DATA EXCERPTS:

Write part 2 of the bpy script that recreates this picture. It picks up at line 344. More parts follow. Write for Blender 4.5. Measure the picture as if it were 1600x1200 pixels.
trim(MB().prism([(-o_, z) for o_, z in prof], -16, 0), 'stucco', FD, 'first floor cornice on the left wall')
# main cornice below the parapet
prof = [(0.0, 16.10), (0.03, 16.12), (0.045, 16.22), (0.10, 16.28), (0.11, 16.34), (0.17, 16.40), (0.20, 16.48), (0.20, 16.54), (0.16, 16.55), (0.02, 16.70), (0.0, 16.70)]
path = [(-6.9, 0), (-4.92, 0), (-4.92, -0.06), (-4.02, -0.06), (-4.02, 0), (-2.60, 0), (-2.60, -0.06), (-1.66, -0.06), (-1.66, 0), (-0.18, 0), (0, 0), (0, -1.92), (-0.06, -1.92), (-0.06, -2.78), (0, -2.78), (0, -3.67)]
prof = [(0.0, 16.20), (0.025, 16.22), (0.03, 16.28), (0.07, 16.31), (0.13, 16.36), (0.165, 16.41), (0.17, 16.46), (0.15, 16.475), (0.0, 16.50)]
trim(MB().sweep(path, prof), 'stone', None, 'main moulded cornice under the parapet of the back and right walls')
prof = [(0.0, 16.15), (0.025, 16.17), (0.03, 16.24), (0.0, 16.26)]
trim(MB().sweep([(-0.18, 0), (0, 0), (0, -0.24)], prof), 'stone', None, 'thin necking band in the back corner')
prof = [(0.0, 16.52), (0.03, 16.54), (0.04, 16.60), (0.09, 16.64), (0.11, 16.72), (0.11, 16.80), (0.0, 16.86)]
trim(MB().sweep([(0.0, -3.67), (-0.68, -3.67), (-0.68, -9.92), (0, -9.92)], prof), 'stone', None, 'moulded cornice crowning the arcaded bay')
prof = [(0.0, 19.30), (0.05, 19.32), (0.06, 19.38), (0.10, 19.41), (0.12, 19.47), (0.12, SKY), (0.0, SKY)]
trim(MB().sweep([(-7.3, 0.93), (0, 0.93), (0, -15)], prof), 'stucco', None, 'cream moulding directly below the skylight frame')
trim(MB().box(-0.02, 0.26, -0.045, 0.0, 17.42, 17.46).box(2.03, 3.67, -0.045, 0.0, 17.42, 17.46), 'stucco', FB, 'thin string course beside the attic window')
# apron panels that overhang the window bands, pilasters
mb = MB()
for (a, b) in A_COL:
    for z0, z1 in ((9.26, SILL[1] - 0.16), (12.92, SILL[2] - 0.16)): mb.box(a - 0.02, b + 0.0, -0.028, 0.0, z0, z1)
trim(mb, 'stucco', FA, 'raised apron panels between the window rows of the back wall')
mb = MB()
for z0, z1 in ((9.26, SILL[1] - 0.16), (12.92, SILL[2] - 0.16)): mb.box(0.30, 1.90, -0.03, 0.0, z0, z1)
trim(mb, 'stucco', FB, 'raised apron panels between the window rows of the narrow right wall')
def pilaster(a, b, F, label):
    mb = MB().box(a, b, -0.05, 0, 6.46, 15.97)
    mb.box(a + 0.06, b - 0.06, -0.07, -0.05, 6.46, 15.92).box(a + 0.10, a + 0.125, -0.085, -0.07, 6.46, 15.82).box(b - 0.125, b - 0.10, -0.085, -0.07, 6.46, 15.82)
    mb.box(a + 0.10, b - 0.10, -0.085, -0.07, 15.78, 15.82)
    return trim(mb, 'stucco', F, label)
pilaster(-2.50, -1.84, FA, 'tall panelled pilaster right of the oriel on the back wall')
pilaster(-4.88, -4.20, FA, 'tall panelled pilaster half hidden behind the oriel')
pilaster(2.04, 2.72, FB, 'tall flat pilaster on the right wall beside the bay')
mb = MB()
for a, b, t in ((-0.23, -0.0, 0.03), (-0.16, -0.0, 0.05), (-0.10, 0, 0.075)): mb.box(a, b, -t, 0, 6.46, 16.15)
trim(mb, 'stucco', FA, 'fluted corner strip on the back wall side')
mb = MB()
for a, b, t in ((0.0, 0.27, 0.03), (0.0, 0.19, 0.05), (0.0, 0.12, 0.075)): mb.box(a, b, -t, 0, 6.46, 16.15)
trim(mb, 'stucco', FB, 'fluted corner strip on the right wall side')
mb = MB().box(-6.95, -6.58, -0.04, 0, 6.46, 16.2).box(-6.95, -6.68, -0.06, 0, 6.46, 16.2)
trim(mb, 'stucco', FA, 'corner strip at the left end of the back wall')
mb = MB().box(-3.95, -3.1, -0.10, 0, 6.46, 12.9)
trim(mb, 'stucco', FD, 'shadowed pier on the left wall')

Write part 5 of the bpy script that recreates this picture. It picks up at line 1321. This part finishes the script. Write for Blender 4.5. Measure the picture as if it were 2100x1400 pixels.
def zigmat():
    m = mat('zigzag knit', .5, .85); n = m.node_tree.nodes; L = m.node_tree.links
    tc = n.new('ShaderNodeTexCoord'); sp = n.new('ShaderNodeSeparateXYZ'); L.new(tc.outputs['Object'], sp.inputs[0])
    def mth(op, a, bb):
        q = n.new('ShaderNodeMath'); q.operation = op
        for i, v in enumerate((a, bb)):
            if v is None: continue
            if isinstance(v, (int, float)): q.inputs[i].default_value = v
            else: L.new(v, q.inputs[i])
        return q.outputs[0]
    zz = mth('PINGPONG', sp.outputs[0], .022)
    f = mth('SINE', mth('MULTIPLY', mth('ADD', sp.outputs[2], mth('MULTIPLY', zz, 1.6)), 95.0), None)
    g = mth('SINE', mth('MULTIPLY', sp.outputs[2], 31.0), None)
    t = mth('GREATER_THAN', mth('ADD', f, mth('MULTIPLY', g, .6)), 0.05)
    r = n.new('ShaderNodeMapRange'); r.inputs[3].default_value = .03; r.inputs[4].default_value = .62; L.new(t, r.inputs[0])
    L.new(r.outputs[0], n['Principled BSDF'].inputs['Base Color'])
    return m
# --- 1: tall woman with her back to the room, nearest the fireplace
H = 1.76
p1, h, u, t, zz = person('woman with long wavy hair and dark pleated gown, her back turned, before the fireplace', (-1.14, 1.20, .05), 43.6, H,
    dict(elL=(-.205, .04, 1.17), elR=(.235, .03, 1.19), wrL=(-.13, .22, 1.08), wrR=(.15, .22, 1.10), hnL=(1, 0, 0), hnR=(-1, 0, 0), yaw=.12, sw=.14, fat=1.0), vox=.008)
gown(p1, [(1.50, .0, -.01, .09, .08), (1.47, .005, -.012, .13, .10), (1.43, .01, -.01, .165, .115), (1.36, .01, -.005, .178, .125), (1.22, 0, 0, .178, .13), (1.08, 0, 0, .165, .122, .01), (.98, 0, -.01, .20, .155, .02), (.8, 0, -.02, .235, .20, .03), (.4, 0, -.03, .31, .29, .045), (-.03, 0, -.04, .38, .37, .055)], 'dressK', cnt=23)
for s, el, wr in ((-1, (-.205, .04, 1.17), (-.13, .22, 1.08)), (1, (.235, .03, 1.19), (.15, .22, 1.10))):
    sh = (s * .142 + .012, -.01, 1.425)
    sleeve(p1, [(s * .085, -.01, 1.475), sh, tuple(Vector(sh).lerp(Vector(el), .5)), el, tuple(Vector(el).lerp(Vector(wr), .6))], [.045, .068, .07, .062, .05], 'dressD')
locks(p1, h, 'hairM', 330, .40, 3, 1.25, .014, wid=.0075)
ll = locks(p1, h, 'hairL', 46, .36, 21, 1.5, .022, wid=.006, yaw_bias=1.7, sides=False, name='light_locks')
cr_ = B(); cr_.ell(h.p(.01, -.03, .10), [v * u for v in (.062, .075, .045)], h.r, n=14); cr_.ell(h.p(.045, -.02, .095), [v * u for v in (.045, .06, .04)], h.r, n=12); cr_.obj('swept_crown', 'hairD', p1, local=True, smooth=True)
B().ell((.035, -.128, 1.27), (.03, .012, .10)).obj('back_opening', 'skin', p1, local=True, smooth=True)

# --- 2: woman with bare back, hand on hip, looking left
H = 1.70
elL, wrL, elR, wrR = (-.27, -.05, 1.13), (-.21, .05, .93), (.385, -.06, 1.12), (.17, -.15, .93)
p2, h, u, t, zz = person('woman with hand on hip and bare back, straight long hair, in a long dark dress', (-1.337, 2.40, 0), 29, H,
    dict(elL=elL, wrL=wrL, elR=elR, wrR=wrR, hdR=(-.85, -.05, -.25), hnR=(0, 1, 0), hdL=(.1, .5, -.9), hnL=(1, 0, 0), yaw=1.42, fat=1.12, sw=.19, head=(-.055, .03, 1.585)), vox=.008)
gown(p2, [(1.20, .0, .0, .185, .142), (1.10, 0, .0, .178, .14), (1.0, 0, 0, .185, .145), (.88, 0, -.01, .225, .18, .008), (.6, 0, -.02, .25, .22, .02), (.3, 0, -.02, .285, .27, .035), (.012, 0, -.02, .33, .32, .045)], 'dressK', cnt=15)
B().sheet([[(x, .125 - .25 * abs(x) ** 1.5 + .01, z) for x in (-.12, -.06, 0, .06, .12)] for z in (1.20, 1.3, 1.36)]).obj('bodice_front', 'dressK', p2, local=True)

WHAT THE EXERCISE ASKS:
Extract each line from the listing that holds the word "Measure".

RESULT OF THIS TASK:
Write part 2 of the bpy script that recreates this picture. It picks up at line 344. More parts follow. Write for Blender 4.5. Measure the picture as if it were 1600x1200 pixels.
Write part 5 of the bpy script that recreates this picture. It picks up at line 1321. This part finishes the script. Write for Blender 4.5. Measure the picture as if it were 2100x1400 pixels.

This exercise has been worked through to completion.